A pergunta da mulher samaritana: “Onde se deve adorar?” (Jo 4:20), surgiu em razão da crise religiosa de seu tempo que estava centrada na definição de local e forma religiosa, mas Jesus responde: Verdadeiro adorador não é o religioso, não é o manipulador de Deus, pois o Pai não procura Cultuadores, mas verdadeiros adoradores, ou seja, o Pai procura aqueles que se prostram diante de Deus independente de lugar, pois seu culto é sua vida. E isso é adorar a Deus em espírito e em verdade. A resposta de Jesus, acima de tudo, é uma antítese às formas religiosas judaicas baseadas na lei e no ritual.

A Bíblia lança luz sobre o sentido profundo do termo "adorar", ou seja, "prostrar-se". Mas, quando a igreja de hoje interpreta os “verdadeiros adoradores” sinalizando a religião, a liturgia e o culto como forma de adoração está no mesmo caminho dos manipuladores de Deus. Está perdendo o sentido Sagrado da fé e esvaziando a presença de Deus da vida. Os cultuadores são pregadores das obras de salvação e negadores da graça de Cristo (Gl 2).

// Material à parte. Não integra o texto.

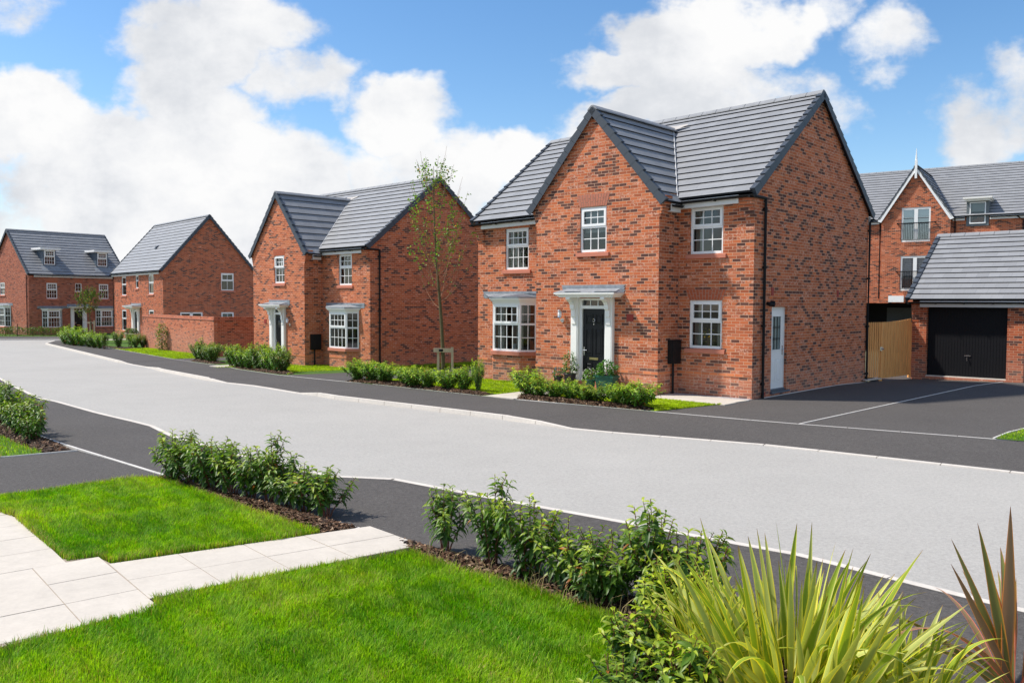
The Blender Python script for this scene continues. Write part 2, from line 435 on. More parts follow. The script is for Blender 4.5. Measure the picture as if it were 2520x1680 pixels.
def window(root, Mx, x0, x1, z0, z1, cols=3, split=.44, sill=True, arch=None, rows=(2, 2), curtain=None, top_open=False, dy=.04, sash=True, name='window', barw=.022, sillh=.115):
    """frame mesh (the window) with pane and sill children; frame coordinates u,w,z of the wall"""
    fr = MB(Mx); t = .055; d0, d1 = dy, dy + .07
    w, h = x1 - x0, z1 - z0
    fr.box(x0, x0 + t, d0, d1, z0, z1); fr.box(x1 - t, x1, d0, d1, z0, z1)
    fr.box(x0 + t, x1 - t, d0, d1, z1 - t, z1); fr.box(x0 + t, x1 - t, d0 - .012, d1, z0, z0 + t + .01)
    panes = []
    def light(a, b, c, d, nc, nr, y):
        for i in range(1, nc):
            xx = a + (b - a) * i / nc; fr.box(xx - barw / 2, xx + barw / 2, y + .012, y + .04, c, d)
        for j in range(1, nr):
            zz = c + (d - c) * j / nr
            for i in range(nc):
                aa = a + (b - a) * i / nc + (barw / 2 if i else 0); bb = a + (b - a) * (i + 1) / nc - (barw / 2 if i < nc - 1 else 0)
                fr.box(aa, bb, y + .013, y + .039, zz - barw / 2, zz + barw / 2)
        panes.append((a - .01, b + .01, c - .01, d + .01, y + .026))
    if split:
        zm = z1 - h * split
        fr.box(x0 + t, x1 - t, d0, d1, zm - .03, zm + .03)
        a, b, c, d = x0 + t, x1 - t, zm + .03, z1 - t
        q = .05 if sash else .012
        if sash:
            e = d0 - .018
            if top_open: e = d0 - .05
            fr.box(a - .012, a + q, e, d0 + .02, c - .012, d + .012); fr.box(b - q, b + .012, e, d0 + .02, c - .012, d + .012)
            fr.box(a + q, b - q, e, d0 + .02, d - q, d + .012); fr.box(a + q, b - q, e, d0 + .02, c - .012, c + q)
        light(a + q, b - q, c + q, d - q, cols, rows[0], d0 - .005)
        light(x0 + t + .012, x1 - t - .012, z0 + t + .02, zm - .03, cols, rows[1], d0 + .012)
    else:
        light(x0 + t + .012, x1 - t - .012, z0 + t + .012, z1 - t - .012, cols, rows[0], d0 + .012)
    f = fr.build(name, M['white'], root)
    pn = MB(Mx)
    for a, b, c, d, y in panes: pn.poly([(a, y, c), (b, y, c), (b, y, d), (a, y, d)])
    pn.build('pane', M['glass'], f, uv=False)
    if sill:
        s = MB(Mx); e = .1
        s.hexa([(x0 - e, -.055, z0 - sillh), (x1 + e, -.055, z0 - sillh), (x1 + e, .05, z0 - sillh), (x0 - e, .05, z0 - sillh),
                (x0 - e, -.055, z0 - .022), (x1 + e, -.055, z0 - .022), (x1 + e, .05, z0 - .003), (x0 - e, .05, z0 - .003)])
        s.build('sill', M['sill'], f)
    if arch:
        lintel(f, Mx, x0, x1, z1, arch)
    if curtain:
        cu = MB(Mx); y = dy + .2
        if curtain in ('pair', 'left', 'right'):
            sp = []
            if curtain in ('pair', 'left'): sp.append((x0 + .02, x0 + w * .27))
            if curtain in ('pair', 'right'): sp.append((x1 - w * .27, x1 - .02))
            for a, b in sp:
                n = 15
                for i in range(n):
                    xa, xb = a + (b - a) * i / n, a + (b - a) * (i + 1) / n
                    ya, yb = y + .025 * math.sin(i * 1.9), y + .025 * math.sin((i + 1) * 1.9)
                    cu.poly([(xa, ya, z0 - .1), (xb, yb, z0 - .1), (xb, yb, z1), (xa, ya, z1)])
            cu.build('curtain', M['curtain'], f, smooth=True)
        elif curtain == 'slats':
            n = max(3, int(w / .085))
            for i in range(n):
                xa = x0 + w * (i + .15) / n; xb = x0 + w * (i + .72) / n
                cu.poly([(xa, y, z0 - .05), (xb, y - .04, z0 - .05), (xb, y - .04, z1), (xa, y, z1)])
            cu.build('blind', M['blind'], f)
        elif curtain == 'venetian':
            n = int(h / .045)
            for i in range(n):
                zz = z0 + h * i / n
                cu.poly([(x0, y, zz), (x1, y, zz), (x1, y + .02, zz + .03), (x0, y + .02, zz + .03)])
            cu.build('blind', M['blind'], f)
        elif curtain == 'half':
            cu.poly([(x0, y, z0 + h * .45), (x1, y, z0 + h * .45), (x1, y, z1), (x0, y, z1)]); cu.build('blind', M['blind'], f)
    return f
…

A advertência dos profetas é atual e urgente. “Deus não quer culto como ato religioso, o que Deus quer é mudança de Vida!”. É preciso olhar para nossas vidas e identificar nossa fé: Será que somos experts em culto, em liturgia, em música, em celebração, em festa, etc...?

Paulo seguindo essa interpretação vai afirmar que o nosso culto é nossa vida, não um
momento ou uma celebração litúrgica.
 Rom 12:1 Portanto, irmãos, rogo-lhes pelas misericórdias de Deus que se ofereçam em sacrifício vivo, santo e agradável a Deus; este é o culto racional de vocês.

Essa é a melhor interpretação do texto:

Jo 4:23 Mas a hora vem, e agora é, em que os verdadeiros adoradores, não aqueles cultuadores baratos, cheios de religiosidade, mas aqueles que realmente são tementes a Deus, que cultuam com suas vidas, constantemente prostrados em reverência, temor e serviço, adorarão o Pai em espírito e em verdade, com suas vidas transformadas pela vontade de Deus, porque o Pai procura a tais que assim o adorem, entregando suas vidas sem reserva. (Tradução dinâmica: Professor Eduardo).